The naira experienced a minor depreciation across both official and parallel foreign exchange markets on Wednesday, largely due to a renewed uptick in dollar demand associated with summer travel. In the black market, the naira declined by 1.2%, falling from N1,532 to N1,550 per dollar — a loss of N18. Similarly, at the Nigerian Foreign Exchange Market (NFEM), the official rate slipped slightly from N1,533.18 to N1,534.52 per dollar, reflecting a marginal drop of N1.34.
Traders and analysts attribute the depreciation to increased demand from Nigerians planning international travel during the summer holidays. This seasonal demand has added pressure on the foreign exchange market.

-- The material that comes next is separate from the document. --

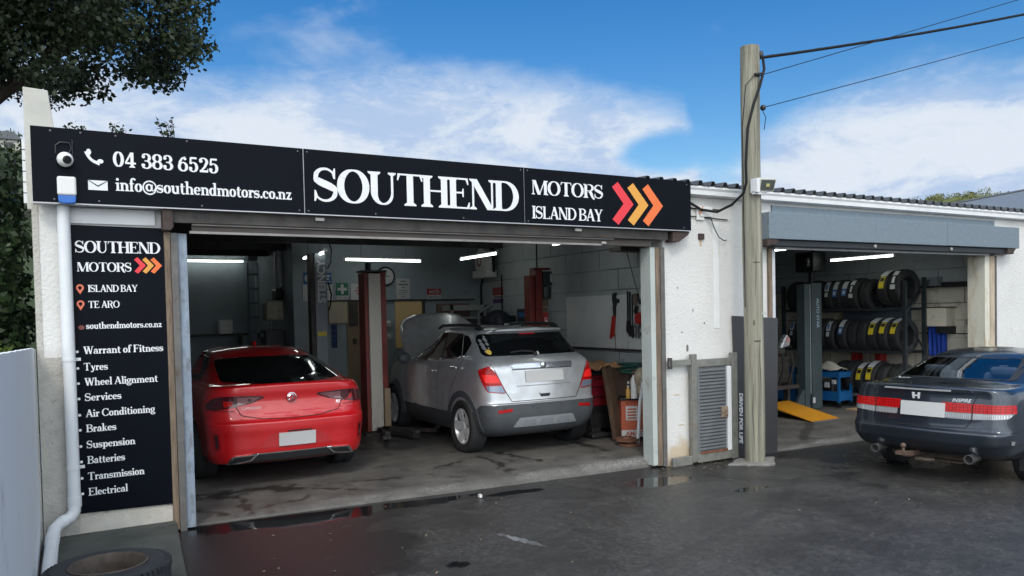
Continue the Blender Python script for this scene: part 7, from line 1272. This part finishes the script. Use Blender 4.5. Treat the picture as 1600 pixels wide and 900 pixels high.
def clumps(cen, rad, n, seed=3, shell=.55):
    r = np.random.default_rng(seed); out = []; ton = []
    w = np.array([q ** 2.2 for q in rad]); w /= w.sum()
    for c, q, k in zip(cen, rad, w):
        m_ = max(8, int(n * k)); d = r.normal(size=(m_, 3)); d /= np.linalg.norm(d, axis=1)[:, None]; u = shell + (1 - shell) * r.random(m_) ** .7; out.append(np.array(c) + d * (u * q)[:, None] * np.array([1, 1, .8])); ton.append(np.full(m_, r.uniform(.1, .9)))
    return np.concatenate(out), np.concatenate(ton)
bark = mat('dark bark', (.06, .045, .035), .9, var=.3, scale=6, bump=.8)
# big tree over the left corner
TR = thing('evergreen_tree', (-.9, 11.2, 0), 'big dark evergreen tree spreading over the left end of the garage', 'tree'); r = np.random.default_rng(11); cen = []; rad = []
def lower(x): return np.interp(x, [-6, -2.5, -.9, -.3, .5, 1.1, 1.5, 1.9], [4.5, 4.4, 4.35, 4.45, 4.6, 4.75, 4.95, 5.35])
while len(cen) < 330:
    x, y, z = r.uniform(-6, 1.95), r.uniform(8.8, 14.5), r.uniform(4.3, 9.5); k = (11 / y); q = r.uniform(.22, .48)
    # measured in proportion to distance so that the underside is level over the whole crown
    if z - q * .7 < lower(x) + (y - 11) * .12: continue
    if ((x + 2.0) / 3.9) ** 2 + ((y - 11.6) / 3.1) ** 2 + ((z - 5.2) / 4.2) ** 2 > 1: continue
    if x + q > 1.9: continue
    cen.append((x, y, z)); rad.append(q)
for x, y, z, q in ((1.35, 11, 5.45, .38), (1.55, 11.1, 5.9, .35), (1.2, 10.8, 5.1, .22), (1.62, 11, 5.42, .24), (1.0, 11, 5.0, .26), (.75, 10.9, 4.95, .28), (.35, 10.8, 4.85, .3), (.1, 11, 4.7, .24), (.5, 11.2, 4.72, .16), (-.2, 10.7, 4.65, .25), (1.7, 11.2, 6.3, .36), (1.45, 11, 6.6, .4), (.9, 10.6, 5.5, .45), (.3, 10.6, 5.4, .5), (-.4, 10.5, 5.2, .5), (.0, 10.4, 6.0, .6), (.8, 10.5, 6.2, .55), (1.3, 10.8, 4.98, .14), (1.28, 11.0, 5.22, .2), (-.75, 10.6, 4.75, .3)): cen.append((x, y, z)); rad.append(q)
big_leaf = leaf_mat('dark evergreen leaves', (.010, .016, .008), (.040, .058, .022), .12)
P, tn2 = clumps(cen, rad, 125000, 4, .15); leaves('crown', P, .080, big_leaf, TR, 5, 1.7, tn2)
mb = MB(); tr_ = [(-.92, 11.2, -.2), (-.93, 11.2, 1.5), (-.88, 11.2, 3.2), (-.85, 11.2, 4.4), (-.9, 11.3, 5.6)]; mb.tube(tr_, [.24, .2, .17, .15, .1], 12)
for a, b_, c in (((-.85, 11.2, 4.3), (-.1, 11.0, 5.0), (.9, 10.9, 5.6)), ((-.88, 11.2, 4.0), (-1.8, 11.4, 5.2), (-3.2, 11.6, 6)), ((-.9, 11.3, 5.4), (-.6, 11.9, 6.5), (-.5, 12.5, 7.5)), ((-.1, 11, 5.0), (.6, 11.3, 5.9), (1.1, 11.5, 6.6)), ((-.87, 11.2, 4.6), (-1.0, 10.3, 5.4), (-1.3, 9.6, 6.4))): mb.tube([a, b_, c], [.09, .06, .025], 8)
mb.build('trunk', bark, TR, True)
# hedge behind the fence
HB_ = thing('tall_shrub', (-.9, 9, 0), 'tall dark shrub filling the gap between the fence and the garage wall', 'shrub'); cen = []; rad = []
while len(cen) < 120:
    x, y, z = r.uniform(-2.4, -.45), r.uniform(7.9, 10.5), r.uniform(.3, 3.25); q = r.uniform(.2, .36)
    if x + q > -.25: continue
    cen.append((x, y, z)); rad.append(q)
for i in range(110): y = r.uniform(7.5, 11.5); cen.append((r.uniform(-.80, -.375) * y / 9 - .0, y, r.uniform(.9, 3.35))); rad.append(r.uniform(.10, .17))
P, tn2 = clumps(cen, rad, 34000, 6, .3); leaves('foliage', P, .085, leaf_mat('shrub leaves', (.010, .02, .008), (.035, .065, .02), .15), HB_, 7, 1.8, tn2)
mb = MB()
for i in range(7): x = -1.8 + .2 * i; mb.tube([(x, 9, 0), (x + .05, 9.1, 1.2), (x - .05, 9.0, 2.4)], [.04, .03, .012], 6)
mb.build('stem', bark, HB_, True)
HB2 = thing('bright_shrub', (-.4, 7.6, 0), 'low yellow green shrub coloured as if sunlit, just behind the end of the fence', 'shrub'); cen = [(-.42 - .13 * (i % 8), 7.4 + .1 * (i % 3), 1.30 + .09 * ((i * 7) % 6)) for i in range(14)]; rad = [.13 + .02 * (i % 4) for i in range(14)]
P, tn2 = clumps(cen, rad, 2600, 8, .3); leaves('foliage', P, .07, leaf_mat('sun-tinted shrub leaves', (.05, .09, .015), (.13, .19, .035), .3), HB2, 9, 1.8, tn2); mb = MB()  # sunlight put into the lighter leaf colour
for i in range(4): mb.tube([(-.6 - .25 * i, 7.8, 0), (-.55 - .25 * i, 7.8, 1.2)], [.02, .01], 6)
mb.build('stem', bark, HB2, True)
# sprigs over the top of the sign
for i, (x, z, h, lab) in enumerate(((.13, 3.26, .26, 'leafy sprig showing above the sign, leftmost of the three'), (.42, 3.26, .27, 'leafy sprig showing above the sign, middle of the three'), (.80, 3.26, .36, 'leafy sprig showing above the sign, tallest and rightmost of the three'))):
    O = thing('leafy_sprig', (x, 7.6, z), lab, 'plant', 'sprigs above the sign'); mb = MB(); pts = []
    for k in range(6):
        e_ = Vector((x + random.uniform(-.10, .12), 7.6 + random.uniform(-.08, .08), z + h * random.uniform(.7, 1.02))); mb.tube([(x + .02 * k, 7.6, z - .02), tuple(Vector((x + .02 * k, 7.6, z)).lerp(e_, .6) + Vector((.015, 0, 0))), e_], [.006, .004, .002], 5)
        for q in range(9): pts.append(tuple(Vector((x + .02 * k, 7.6, z)).lerp(e_, random.uniform(.55, 1.0)) + Vector((random.uniform(-.03, .03), random.uniform(-.03, .03), random.uniform(-.02, .03)))))
    mb.build('stem', bark, O, True); leaves('foliage', np.array(pts), .055, big_leaf, O, 20 + i, 1.6)
# hills
hill_m = mat('bush covered hillside', (.10, .12, .035), .95, var=.35, scale=.35, dirt=((.14, .09, .05), .35, .16)); gh = leaf_mat('hillside foliage', (.09, .10, .03), (.22, .22, .07), .1); gh2 = leaf_mat('shaded hillside foliage', (.02, .035, .012), (.06, .085, .03), .1)
def hill(name, cx_, cy2, rx_, ry_, h, m, seed):
    xs_ = np.linspace(cx_ - rx_, cx_ + rx_, 60); ys2 = np.linspace(cy2 - ry_, cy2 + ry_, 40)
    return sheet(name, xs_, ys2, lambda X, Y: h * np.clip(1 - ((X - cx_) / rx_) ** 2, 0, 1) ** .7 * np.clip(1 - ((Y - cy2) / ry_) ** 2, 0, 1) ** .8 + (fbm(X, Y, .12, seed) - .5) * 2.4 - 1, m)
hill('hill', 168, 100, 42, 50, 25.4, hill_m, 1); hill('hillside', -16, 116, 34, 50, 26, mat('shaded bush hillside', (.03, .045, .02), .95, var=.4, scale=.4), 2)
def on_hill(cx_, cy2, rx_, ry_, h, seed, n, q0, q1, rs):
    r = np.random.default_rng(rs); X = r.uniform(cx_ - rx_ * .95, cx_ + rx_ * .95, n); Y = r.uniform(cy2 - ry_ * .9, cy2 + .2 * ry_, n); Z = h * np.clip(1 - ((X - cx_) / rx_) ** 2, 0, 1) ** .7 * np.clip(1 - ((Y - cy2) / ry_) ** 2, 0, 1) ** .8 - .6; return list(zip(X, Y, Z)), list(r.uniform(q0, q1, n))
c, q = on_hill(168, 100, 42, 50, 25.4, 1, 700, .5, 1.15, 1); c.append((178, 98, 26.3)); q.append(1.5); P, tn2 = clumps(c, q, 26000, 12, .5); tag(leaves('hill_bush', P, .42, gh, None, 13, 1.5, tn2), kind='stuff')
c, q = on_hill(-16, 116, 34, 50, 26, 2, 420, .8, 2.2, 2); P, tn2 = clumps(c, q, 14000, 14, .5); tag(leaves('hillside_bush', P, .6, gh2, None, 15, 1.5, tn2), kind='stuff')
O = thing('hillside_house', (-5.2, 100, 19), 'small pale house with a grey roof far off on the left hillside', 'house'); mb = MB(); mb.box(-5.6, -3.6, 96, 98, 19.0, 20.9); mb.build('wall', render_bare, O); mb = MB(); mb.prism([(-5.9, 20.9), (-3.3, 20.9), (-4.2, 21.7), (-5.0, 21.7)], 95.7, 98.3); mb.build('roof', roof_metal, O); mb = MB(); mb.box(-4.9, -4.2, 95.97, 96, 20.0, 20.6); mb.build('window', dark_glass, O)
# neighbouring roof on the right
O = thing('neighbouring_building', (50, 28, 0), 'grey metal roofed building behind the right end of the garage', 'building'); mb = MB(); mb.box(39, 70, 24.6, 34, 0, 5.6); mb.build('wall', mat('grey cladding', (.25, .26, .28), .7), O)
mb = MB(); A5 = [(38.5, 24, 5.4), (70.5, 24, 5.4), (70.5, 27, 11.6), (43.6, 27, 7.3)]; A6 = [(p[0], p[1], p[2] - .15) for p in A5]; mb.add(A5 + A6, [(0, 1, 2, 3), (7, 6, 5, 4), (0, 4, 5, 1), (1, 5, 6, 2), (2, 6, 7, 3), (3, 7, 4, 0)]); mb.build('roof', mat('blue grey long run roof', (.16, .18, .21), .5, .2, var=.08), O)
mb = MB(); mb.tube([(43.6, 27, 7.33), (70.5, 27, 11.63)], .08, 6); mb.build('ridge_cap', roof_metal, O)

However, the naira’s performance has remained relatively stable over recent months, bolstered by a series of monetary policy measures introduced by the Central Bank of Nigeria (CBN).
A report by United Capital Research projects the naira to close 2025 between N1,490 and N1,520 per dollar, citing improved investor sentiment and policy-driven market confidence. Similarly, Coronation’s market outlook expects the exchange rate to remain within the N1,500–N1,600 band, supported by increased foreign portfolio investor (FPI) participation and sustained trust in CBN reforms.
Uche Uwaleke, a capital market expert, noted the growing convergence between the official and parallel market rates, with the naira trading between N1,530 and N1,537 in both markets. He emphasized that this near alignment is encouraging for investor confidence, especially in the latter half of the year. Despite the convergence, analysts at Renaissance Capital argue the naira is still overvalued by roughly 26% when compared to its historical real effective exchange rate.
While concerns about the naira’s overvaluation persist, the combination of exchange rate convergence, CBN reforms, and increased foreign investor activity may foster greater FX market stability moving forward. Analysts suggest that continued policy discipline will be essential to sustaining this momentum, especially as seasonal pressures like summer travel begin to taper off in the coming months.